In all my installations, there’s also a very strong reaction to works by Joseph Beuys, because my parents were his students, so I knew his work since I was a kid – I saw his piece ‘I like America and America Likes Me’ – where he imprisoned himself with a coyote in a gallery – when I was five years old. And because Beuys reached me so early in my life, I see him differently than most of the critics. It’s like music, I really liked it and felt the emotional content in there. So since I was 5, I thought ‘Doing art is really nice, you can have this sort of communication’. And when you’re so young, you still have this very present thin line of how language is built and you try to get through to people very clearly. You aren’t sure whether you understand people or whether they understand you. And you can perceive art and music like some sort of solution of this communication problem.
http://www.grischa-lichtenberger.com/installations/2015%20Genographies/
But the way I work with installations is not only homage to Beuys — it’s also a joke. Especially regarding the materials I use. For example, I use a sort of felt, which for Beuys was a mythical and poverty-stricken material. But he used a really high-quality felt. I use a material that looks the same, but it’s actually moving blankets, so they’re more industrial and cheap. I connected with this material because it was permanently laying around in my father workshop, so it’s more natural for me than felt. that felt. And besides this joke, what I also like about the material, is that it looks grey, but when you look closely, it’s actually super colorful, because it’s made of recycled plastic bags. I cling on to it, I know how it behaves, and I often use it for covering up wood constructions or making bigger spatial interventions. These things work like favorite pens or plug-ins.

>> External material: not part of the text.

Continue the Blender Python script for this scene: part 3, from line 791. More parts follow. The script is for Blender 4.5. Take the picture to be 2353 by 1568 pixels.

You printed, stamped and signed all the 500 copies of a special edition of this triple-EP by yourself. Is this personal approach of creating a unique piece of art something you cherish?
When [raster-noton’s] Olaf [Bender] suggested to do this triple-EP and a limited edition, I was super happy, because I like vinyl and because I like having physical objects and not only a digital, ghostly trace. And I liked working on silkscreen very much, as well. I made the designs for the prints by hand and had a very nice day helping printing them. And as we layered the stencils a bit differently for each of the copies; each one is unique. It would be actually interesting to buy two of the vinyls to recognize the differences [laughs].
How would you like to push your work further in the future?
My future plan since I started with raster-noton is to find a way to [better] connect all the different aspects of art. I see that this is still a big difficulty for me, because I have all these ideas and accompanying texts. But many people despise these texts for being too long and overly complex. Of course, I have to learn how to write better, how to make music better or how to paint better, but I would also love to learn how to write better in relation to music and how to make music in relation to painting and have this all connected with one another.
It’s also important that the disciplines aren’t connected too much, because I often find refuge in one discipline when I’m sick of the other for the moment. But just for the communication, I would want different parts of my work to seem to be all more clearly coming from one particular person.